The material below should be written out in full and exactly; pictures stay out of the copy.

— begin Data segment —

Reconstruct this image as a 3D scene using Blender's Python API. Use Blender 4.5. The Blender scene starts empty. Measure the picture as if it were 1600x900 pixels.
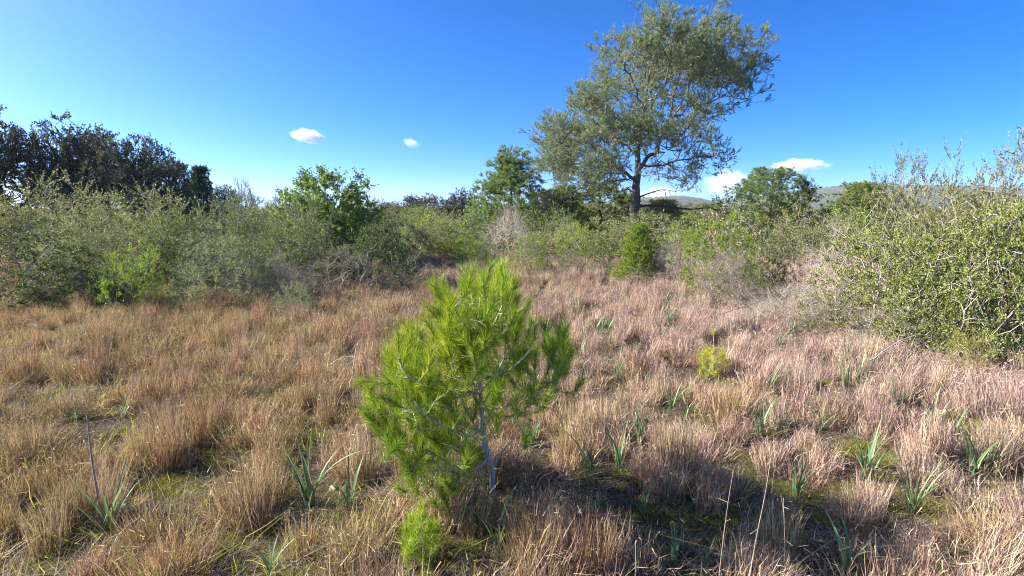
import bpy, math
import numpy as np

# ------------------------------------------------------------------ camera, sky, sun, exposure
scene = bpy.context.scene
COL = scene.collection
F = 850.0                                   # focal length in pixels of the 1600 px wide photograph
HORIZON = 325.0
PITCH = math.atan((450 - HORIZON) / F)
CAM_Z = 1.6
cam_d = bpy.data.cameras.new('camera')
cam = bpy.data.objects.new('camera', cam_d)
COL.objects.link(cam)
cam.location = (0, 0, CAM_Z)
cam.rotation_euler = (math.radians(90) - PITCH, 0, 0)
cam_d.sensor_width = 36.0
cam_d.lens = 36.0 * F / 1600
cam_d.clip_start = 0.05
cam_d.clip_end = 20000
scene.camera = cam

SUN_EL = math.radians(31)
SUN_AZ = math.radians(-83)                  # from straight ahead (+Y), negative is to the left
world = bpy.data.worlds.new('World')
scene.world = world
world.use_nodes = True
wn, wl = world.node_tree.nodes, world.node_tree.links
bg = wn['Background']
sky = wn.new('ShaderNodeTexSky')
sky.sky_type = 'NISHITA'
sky.sun_disc = False
sky.sun_elevation = SUN_EL
sky.sun_rotation = SUN_AZ
sky.air_density = 0.31
sky.dust_density = 0.85
sky.ozone_density = 8.0
hs = wn.new('ShaderNodeHueSaturation')
hs.inputs['Saturation'].default_value = 1.2
hs.inputs['Hue'].default_value = 0.501
wl.new(sky.outputs[0], hs.inputs['Color'])
wl.new(hs.outputs[0], bg.inputs['Color'])
bg.inputs['Strength'].default_value = 0.134

sun_d = bpy.data.lights.new('sun', 'SUN')
sun = bpy.data.objects.new('sun', sun_d)
COL.objects.link(sun)
sun_d.energy = 5.0
sun_d.angle = math.radians(0.5)
sun_d.color = (1.0, 0.93, 0.82)
sun.rotation_euler = (math.radians(90) - SUN_EL, 0, math.pi - SUN_AZ)
scene.view_settings.view_transform = 'Standard'
scene.view_settings.look = 'None'
scene.view_settings.exposure = 1.68
scene.view_settings.gamma = 1.0
scene.render.engine = 'CYCLES'
cy = scene.cycles
cy.max_bounces = 10
cy.diffuse_bounces = 2
cy.glossy_bounces = 2
cy.transmission_bounces = 3
cy.volume_bounces = 10
cy.transparent_max_bounces = 8
cy.use_denoising = True
cy.filter_width = 1.1
cy.denoising_prefilter = 'NONE'
cy.sample_clamp_indirect = 6.0

# ------------------------------------------------------------------ small tools
CP, SP = math.cos(PITCH), math.sin(PITCH)


def ray(px, py):
    u, v = (px - 800) / F, (450 - py) / F
    return np.array([u, CP + v * SP, v * CP - SP])


def pix(px, py, Y):
    d = ray(px, py)
    return np.array([0, 0, CAM_Z]) + d * (Y / d[1])


def gnd(px, py):
    d = ray(px, py)
    p = np.array([0, 0, CAM_Z]) + d * (CAM_Z / -d[2])
    p[2] = height(p[0], p[1])
    return p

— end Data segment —

**Response to this exercise**
Reconstruct this image as a 3D scene using Blender's Python API. Use Blender 4.5. The Blender scene starts empty. Measure the picture as if it were 1600x900 pixels.
import bpy, math
import numpy as np

# ------------------------------------------------------------------ camera, sky, sun, exposure
scene = bpy.context.scene
COL = scene.collection
F = 850.0                                   # focal length in pixels of the 1600 px wide photograph
HORIZON = 325.0
PITCH = math.atan((450 - HORIZON) / F)
CAM_Z = 1.6
cam_d = bpy.data.cameras.new('camera')
cam = bpy.data.objects.new('camera', cam_d)
COL.objects.link(cam)
cam.location = (0, 0, CAM_Z)
cam.rotation_euler = (math.radians(90) - PITCH, 0, 0)
cam_d.sensor_width = 36.0
cam_d.lens = 36.0 * F / 1600
cam_d.clip_start = 0.05
cam_d.clip_end = 20000
scene.camera = cam

SUN_EL = math.radians(31)
SUN_AZ = math.radians(-83)                  # from straight ahead (+Y), negative is to the left
world = bpy.data.worlds.new('World')
scene.world = world
world.use_nodes = True
wn, wl = world.node_tree.nodes, world.node_tree.links
bg = wn['Background']
sky = wn.new('ShaderNodeTexSky')
sky.sky_type = 'NISHITA'
sky.sun_disc = False
sky.sun_elevation = SUN_EL
sky.sun_rotation = SUN_AZ
sky.air_density = 0.31
sky.dust_density = 0.85
sky.ozone_density = 8.0
hs = wn.new('ShaderNodeHueSaturation')
hs.inputs['Saturation'].default_value = 1.2
hs.inputs['Hue'].default_value = 0.501
wl.new(sky.outputs[0], hs.inputs['Color'])
wl.new(hs.outputs[0], bg.inputs['Color'])
bg.inputs['Strength'].default_value = 0.134

sun_d = bpy.data.lights.new('sun', 'SUN')
sun = bpy.data.objects.new('sun', sun_d)
COL.objects.link(sun)
sun_d.energy = 5.0
sun_d.angle = math.radians(0.5)
sun_d.color = (1.0, 0.93, 0.82)
sun.rotation_euler = (math.radians(90) - SUN_EL, 0, math.pi - SUN_AZ)
scene.view_settings.view_transform = 'Standard'
scene.view_settings.look = 'None'
scene.view_settings.exposure = 1.68
scene.view_settings.gamma = 1.0
scene.render.engine = 'CYCLES'
cy = scene.cycles
cy.max_bounces = 10
cy.diffuse_bounces = 2
cy.glossy_bounces = 2
cy.transmission_bounces = 3
cy.volume_bounces = 10
cy.transparent_max_bounces = 8
cy.use_denoising = True
cy.filter_width = 1.1
cy.denoising_prefilter = 'NONE'
cy.sample_clamp_indirect = 6.0

# ------------------------------------------------------------------ small tools
CP, SP = math.cos(PITCH), math.sin(PITCH)


def ray(px, py):
    u, v = (px - 800) / F, (450 - py) / F
    return np.array([u, CP + v * SP, v * CP - SP])


def pix(px, py, Y):
    d = ray(px, py)
    return np.array([0, 0, CAM_Z]) + d * (Y / d[1])


def gnd(px, py):
    d = ray(px, py)
    p = np.array([0, 0, CAM_Z]) + d * (CAM_Z / -d[2])
    p[2] = height(p[0], p[1])
    return p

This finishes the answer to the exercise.